Georgetown built 504,213 cars last year, including about 349,000 Camrys, as well as Avalon sedans and Venza wagons. A $360 million expansion is already under way in Georgetown to add 50,000 units of Lexus ES sedan production in 2015, boosting the plant’s capacity to 550,000.
Mike Goss, a spokesman for Toyota’s manufacturing unit, didn’t immediately return a call on the matter.
New model
Fuji Heavy, which counts Toyota as its largest shareholder, plans to enhance its product lineup with a focus on sport-utility vehicles. CEO Yasuyuki Yoshinaga said the company will add a new SUV that will be exclusive to the North American market and may build the model at its Lafayette plant after the Camry contract concludes.

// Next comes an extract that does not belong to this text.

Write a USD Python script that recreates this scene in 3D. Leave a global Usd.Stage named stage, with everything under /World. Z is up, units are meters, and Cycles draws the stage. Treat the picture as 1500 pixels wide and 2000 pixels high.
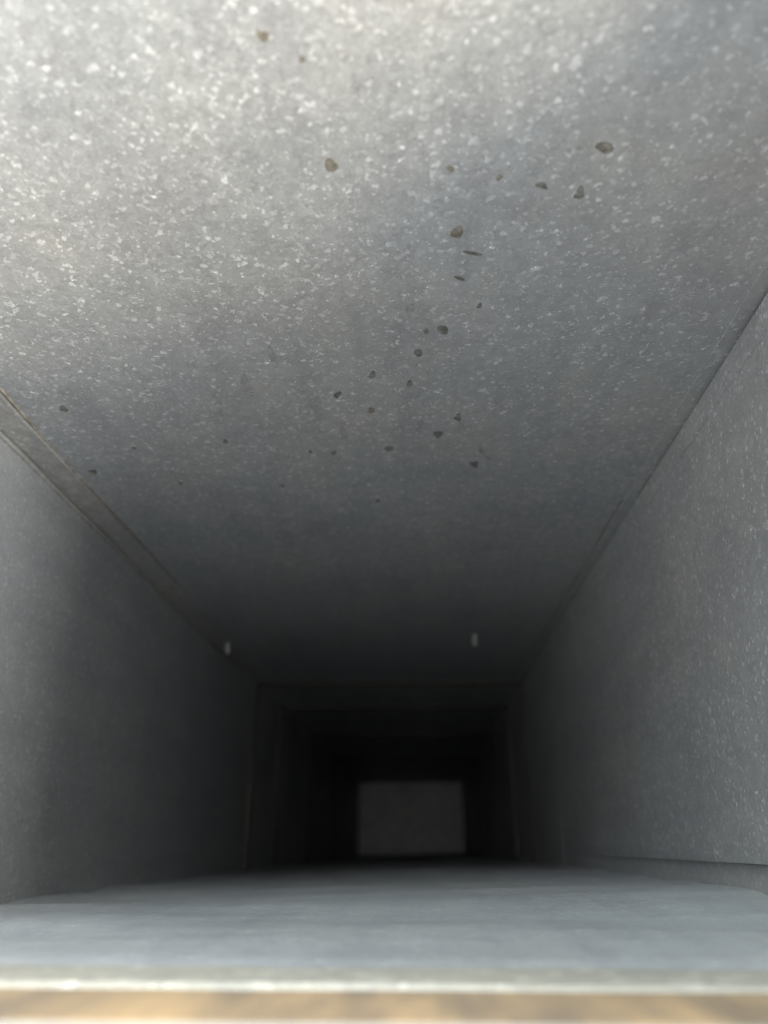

Even after Fuji Heavy’s production of Camry ends, the companies plan to continue work on clean-energy technologies including plug-in hybrids and electric vehicles during the mid-term, Yoshinaga told reporters. Fuji Heavy also produces the Subaru BRZ sports car, sold as the Toyota 86/Scion FR-S, which the companies jointly developed.
The maker of Subaru Outback wagons and Forester SUVs separately Friday forecast profit will increase 4.1 percent, to $2.1 billion, in the year ending March 31, missing the $2.3 billion average of 19 analyst estimates compiled by Bloomberg.
Rising demand
Rising demand for Subaru’s top-selling Forester and the XV Crosstrek SUV paced a 22 percent-surge in deliveries this year through April. Sales for the Subaru brand has notched 29 consecutive months of year-over-year sales gains.
With its market share on the rise, Fuji Heavy plans to boost U.S. capacity by 29 percent, to 400,000 vehicles, by the end of 2020.
The company wants to raise annual sales to more than 1.1 million vehicles by March 2021, with North America as its “top-priority market,” according to a mid-term strategy plan released Friday.